The biggest risk that Tardivel took was not to defy this unofficial société, but to engage in creative writing by publishing a short travel narrative, “De Québec au lac à Jacob,” in 1878. As Faucher put it, Tardivel “came down modestly from his pedestal to sit with the humble.” It would now be for others to play critic. Faucher relished the role. In a two-part review published in November, he put his opponent through the same ringer that Marmette had suffered the year prior. The tone was similar; he highlighted seven grammatical errors Tardivel had committed in one short section of his essay. The author, Faucher added, “cultivates pleonasms more successfully than he handles spelling.”
Having tended to the dirty work, Faucher addressed the more substantive issue. He explained what this supposed société d’admiration mutuelle, the small group of writers that Tardivel assailed, was all about.

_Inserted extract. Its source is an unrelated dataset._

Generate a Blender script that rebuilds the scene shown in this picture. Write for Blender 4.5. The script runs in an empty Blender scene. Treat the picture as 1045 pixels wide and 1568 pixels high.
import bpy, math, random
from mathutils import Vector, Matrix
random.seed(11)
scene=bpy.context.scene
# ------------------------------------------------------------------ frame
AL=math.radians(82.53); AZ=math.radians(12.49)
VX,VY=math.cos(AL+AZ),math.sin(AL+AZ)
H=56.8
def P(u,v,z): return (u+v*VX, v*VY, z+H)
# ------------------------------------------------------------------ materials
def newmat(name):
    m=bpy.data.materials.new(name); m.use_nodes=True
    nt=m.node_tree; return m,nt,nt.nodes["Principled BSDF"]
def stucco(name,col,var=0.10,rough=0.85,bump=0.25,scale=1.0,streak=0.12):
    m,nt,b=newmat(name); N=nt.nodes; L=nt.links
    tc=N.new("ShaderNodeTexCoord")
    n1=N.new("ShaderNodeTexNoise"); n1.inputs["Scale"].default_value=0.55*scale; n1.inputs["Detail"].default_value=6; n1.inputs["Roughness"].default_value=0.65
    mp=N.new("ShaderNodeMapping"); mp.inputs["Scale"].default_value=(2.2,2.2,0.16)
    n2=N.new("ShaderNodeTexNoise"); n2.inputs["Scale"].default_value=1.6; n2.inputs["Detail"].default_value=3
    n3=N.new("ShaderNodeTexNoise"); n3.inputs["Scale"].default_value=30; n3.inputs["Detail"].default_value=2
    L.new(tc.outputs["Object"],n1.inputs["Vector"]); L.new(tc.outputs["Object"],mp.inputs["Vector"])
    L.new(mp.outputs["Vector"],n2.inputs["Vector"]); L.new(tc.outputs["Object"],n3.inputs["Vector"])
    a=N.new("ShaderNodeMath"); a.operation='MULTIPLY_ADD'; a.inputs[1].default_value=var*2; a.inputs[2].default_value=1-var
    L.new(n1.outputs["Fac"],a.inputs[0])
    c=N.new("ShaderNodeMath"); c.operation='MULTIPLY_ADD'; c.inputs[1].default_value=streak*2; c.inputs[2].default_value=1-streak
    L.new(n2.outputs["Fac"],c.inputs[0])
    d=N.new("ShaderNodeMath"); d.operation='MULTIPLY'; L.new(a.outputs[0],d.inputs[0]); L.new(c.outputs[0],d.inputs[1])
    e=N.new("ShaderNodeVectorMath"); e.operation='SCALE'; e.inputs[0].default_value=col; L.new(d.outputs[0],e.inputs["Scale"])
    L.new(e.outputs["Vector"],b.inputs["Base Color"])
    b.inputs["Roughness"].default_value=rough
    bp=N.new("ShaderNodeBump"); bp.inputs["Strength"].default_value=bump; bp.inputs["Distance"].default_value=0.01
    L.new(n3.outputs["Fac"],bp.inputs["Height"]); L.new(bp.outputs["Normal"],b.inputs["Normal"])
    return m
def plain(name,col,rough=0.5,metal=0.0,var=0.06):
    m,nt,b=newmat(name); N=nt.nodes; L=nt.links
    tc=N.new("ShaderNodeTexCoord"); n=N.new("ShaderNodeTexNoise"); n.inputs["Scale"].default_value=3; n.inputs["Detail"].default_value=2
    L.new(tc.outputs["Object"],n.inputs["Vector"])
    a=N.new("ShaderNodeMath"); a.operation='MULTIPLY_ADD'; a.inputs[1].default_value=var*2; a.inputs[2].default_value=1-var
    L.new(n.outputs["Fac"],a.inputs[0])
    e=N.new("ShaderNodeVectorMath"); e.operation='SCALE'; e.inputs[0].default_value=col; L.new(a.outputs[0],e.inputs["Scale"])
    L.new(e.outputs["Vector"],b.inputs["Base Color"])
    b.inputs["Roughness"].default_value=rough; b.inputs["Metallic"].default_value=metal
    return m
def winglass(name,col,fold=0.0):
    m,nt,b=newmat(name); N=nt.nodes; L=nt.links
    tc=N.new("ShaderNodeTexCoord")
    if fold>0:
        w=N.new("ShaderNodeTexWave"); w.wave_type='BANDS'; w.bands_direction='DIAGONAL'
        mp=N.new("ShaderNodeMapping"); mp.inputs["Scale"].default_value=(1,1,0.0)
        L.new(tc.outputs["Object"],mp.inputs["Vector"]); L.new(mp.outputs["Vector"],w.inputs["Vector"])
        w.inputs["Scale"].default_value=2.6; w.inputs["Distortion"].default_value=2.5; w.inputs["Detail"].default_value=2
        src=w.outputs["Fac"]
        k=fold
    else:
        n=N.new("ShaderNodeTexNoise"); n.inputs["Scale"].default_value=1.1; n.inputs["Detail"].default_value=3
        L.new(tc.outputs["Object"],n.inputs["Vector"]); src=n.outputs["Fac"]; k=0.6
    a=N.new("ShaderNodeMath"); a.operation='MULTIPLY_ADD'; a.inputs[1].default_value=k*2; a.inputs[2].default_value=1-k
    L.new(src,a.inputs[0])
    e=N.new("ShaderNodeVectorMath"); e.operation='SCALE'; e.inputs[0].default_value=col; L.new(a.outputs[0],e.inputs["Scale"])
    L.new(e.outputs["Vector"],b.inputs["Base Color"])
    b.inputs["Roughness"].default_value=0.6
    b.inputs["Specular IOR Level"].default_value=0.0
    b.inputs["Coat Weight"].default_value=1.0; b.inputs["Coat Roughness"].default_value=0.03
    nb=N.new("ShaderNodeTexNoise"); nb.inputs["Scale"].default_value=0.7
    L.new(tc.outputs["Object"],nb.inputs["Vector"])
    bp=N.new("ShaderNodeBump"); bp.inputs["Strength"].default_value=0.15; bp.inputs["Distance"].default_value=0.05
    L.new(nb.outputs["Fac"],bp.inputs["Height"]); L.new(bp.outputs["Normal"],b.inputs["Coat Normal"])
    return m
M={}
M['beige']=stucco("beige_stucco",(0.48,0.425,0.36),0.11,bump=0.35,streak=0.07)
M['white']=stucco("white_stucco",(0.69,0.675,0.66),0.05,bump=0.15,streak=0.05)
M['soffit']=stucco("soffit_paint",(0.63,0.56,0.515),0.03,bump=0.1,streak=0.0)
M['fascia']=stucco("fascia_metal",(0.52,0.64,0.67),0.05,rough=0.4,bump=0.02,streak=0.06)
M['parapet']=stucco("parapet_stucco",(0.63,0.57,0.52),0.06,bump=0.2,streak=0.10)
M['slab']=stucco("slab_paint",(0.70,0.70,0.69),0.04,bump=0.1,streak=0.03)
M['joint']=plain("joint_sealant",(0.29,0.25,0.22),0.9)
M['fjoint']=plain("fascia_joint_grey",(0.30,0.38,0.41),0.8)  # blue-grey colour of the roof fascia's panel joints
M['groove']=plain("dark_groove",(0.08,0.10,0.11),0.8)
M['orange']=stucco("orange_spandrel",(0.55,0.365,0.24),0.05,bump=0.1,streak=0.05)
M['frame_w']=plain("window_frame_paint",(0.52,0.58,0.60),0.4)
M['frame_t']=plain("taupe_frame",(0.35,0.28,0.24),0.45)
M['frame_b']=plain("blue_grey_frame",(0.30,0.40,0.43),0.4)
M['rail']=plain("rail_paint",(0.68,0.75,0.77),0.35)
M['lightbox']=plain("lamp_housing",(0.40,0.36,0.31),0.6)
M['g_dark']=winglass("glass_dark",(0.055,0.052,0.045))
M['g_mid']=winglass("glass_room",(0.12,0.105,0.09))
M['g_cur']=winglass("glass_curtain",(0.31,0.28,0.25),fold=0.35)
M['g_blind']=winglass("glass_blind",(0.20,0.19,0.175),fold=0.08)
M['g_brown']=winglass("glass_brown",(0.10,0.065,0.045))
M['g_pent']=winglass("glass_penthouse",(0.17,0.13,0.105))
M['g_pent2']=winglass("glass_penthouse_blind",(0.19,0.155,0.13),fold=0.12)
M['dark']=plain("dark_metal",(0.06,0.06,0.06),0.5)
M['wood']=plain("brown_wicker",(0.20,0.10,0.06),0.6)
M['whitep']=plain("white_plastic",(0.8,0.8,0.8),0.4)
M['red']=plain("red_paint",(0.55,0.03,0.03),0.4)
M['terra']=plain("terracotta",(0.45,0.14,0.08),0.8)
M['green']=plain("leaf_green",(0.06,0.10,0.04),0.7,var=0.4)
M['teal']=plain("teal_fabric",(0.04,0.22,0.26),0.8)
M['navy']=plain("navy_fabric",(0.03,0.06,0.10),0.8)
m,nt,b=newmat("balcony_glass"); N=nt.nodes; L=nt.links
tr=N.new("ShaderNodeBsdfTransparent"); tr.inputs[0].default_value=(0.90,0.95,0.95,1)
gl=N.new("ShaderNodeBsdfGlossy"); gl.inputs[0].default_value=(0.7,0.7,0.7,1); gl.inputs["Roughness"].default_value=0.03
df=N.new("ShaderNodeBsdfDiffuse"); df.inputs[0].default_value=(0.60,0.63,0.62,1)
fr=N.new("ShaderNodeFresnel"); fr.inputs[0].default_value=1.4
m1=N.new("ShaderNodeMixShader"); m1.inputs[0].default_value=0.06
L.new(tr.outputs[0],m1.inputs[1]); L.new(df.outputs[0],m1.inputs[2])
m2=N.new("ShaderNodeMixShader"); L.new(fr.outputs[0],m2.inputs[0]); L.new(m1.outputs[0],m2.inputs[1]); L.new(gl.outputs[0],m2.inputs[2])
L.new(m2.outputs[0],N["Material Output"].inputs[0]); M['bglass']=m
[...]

The mutual admiration society does not exist in the sarcastic sense suggested by the leader of the lac à Jacob literary school [Tardivel]; but the few names he has occasionally dared to give to the public as belonging to this coterie are of people who write, nourish the arts and sciences, study and ceaselessly seek all that can elevate the soul and the patrie [homeland]. These individuals have one goal—which is not to be disparaged—and are much more modest than Tardivel’s talent and school would grant. They work towards that which strengthens our beliefs, tightens our national bonds, and secures our institutions. Their ambition is to continually remind the French-Canadian nation of the greatness in its past, and all of the greatness that may lie in its future.
Naturally, this did not end the controversy. By this point, too much was on the line—not just the soul of French Canada, but egos. Neither side would concede the fight. In fact, the controversy spread to the English-language press when an author writing as “Timothy Tickler” (later “outed” as Prosper Bender) endorsed Faucher’s claims. Tickler argued that in a young country, criticism should not, by its tone and approach, be such as to deter literary creation. Writers and critics alike ought to foster native talent.
Tardivel borrowed a page from Le Canard and had his turn imagining the proceedings of the société. This time, Faucher was chairman and Bender was up for membership thanks to his contribution to the Morning Chronicle.
The real Faucher, Bender, et al. responded early in 1879 by collecting the many critiques of Tardivel’s written work in a small pamphlet. More attacks came during that year. By then, it had become clear that there would be no knock-out punch; each side retreated to its corner. When proposals for a Quebec academy of letters (similar to the Académie française) surfaced in 1880, one observer opined that good will and bonne entente would be impossible with the likes of Fontaine, Marmette, Tardivel, and Faucher in the mix.
The members of the unofficial société slowly went their separate ways, geographically and professionally, in the 1880s. Only Fréchette and Tardivel continued using the expression in public forums. By that point, both had become ideological lightning rods—the first, said to be a dangerous liberal freethinker, and the second, the most uncompromising of ultramontanes. The fracture of ideology should not, however, conceal how personal the fight had become.[1]
* * *
If Quebec’s literary market is small today, we can imagine what it was like 150 years ago. So, the whole conflict might seem like inside baseball from the standpoint of the average Quebecker d’alors. On paper, however, the stakes were high, for at issue was the fate of a distinct French-Canadian literature and the French language in North America. How would that national literature be written? In what style and by what standard? By whom? In the moment, this last question seemed to dominate all others.
Just as Franco-Americans have experienced ambiguous cultural relations with Quebec, French-speaking Quebeckers had to navigate the presence of metropolitan French models in their literature in the nineteenth century—and balance a desire to emulate Victor Hugo with their distinct realities. Their letters were, arguably, in a precarious position and not quite earning the outsider recognition they merited. In retrospect, it made sense to give creators a wide berth rather than stifling new initiatives by writing off entire genres and reducing art to inflexible grammatical standards.
But the real problem, of course, was unrelated to the quality of Marmette’s work—or any other person’s, for that matter. This whole piece could be subtitled “How to Bungle a Cultural Revival,” and the answer would be ego. (This is far from the first example on this blog.) Though hardly in a position of power, Fontaine and Tardivel sought to act as gatekeepers. They would sooner control the conversation by banishing works that did not meet their narrow mold than allow the experimentation that might lead in unexpected directions, far beyond the narrow, smoky offices of Le Canadien.
Sources
An exhaustive list of published articles written by or about our four contenders would be as long as this post. Beyond the links in the text, a good starting point for a general overview is Roger Le Moine’s classic biography of Marmette. See also Pierre Rajotte’s article on literary circles in the Revue d’histoire de l’Amérique française (1997). The Dictionary of Canadian Biography includes biographies of Faucher and Tardivel and the site of the Bibliothèque et Archives nationales du Québec remains the best gateway to their extensive body of work. Anyone looking for specific references for the articles mentioned above should feel welcome to reach out by commenting below or using the contact form.
[1] The resentment remained palpable in the early 1880s when many of Faucher and Marmette’s friends and acquaintances were selected as the initial slate of Royal Society of Canada members. With Faucher being one of the governor general’s advisors in the formation of the RSC, we shouldn’t be surprised that he and his pal made the cut while Tardivel did not. By no means did this ease tensions.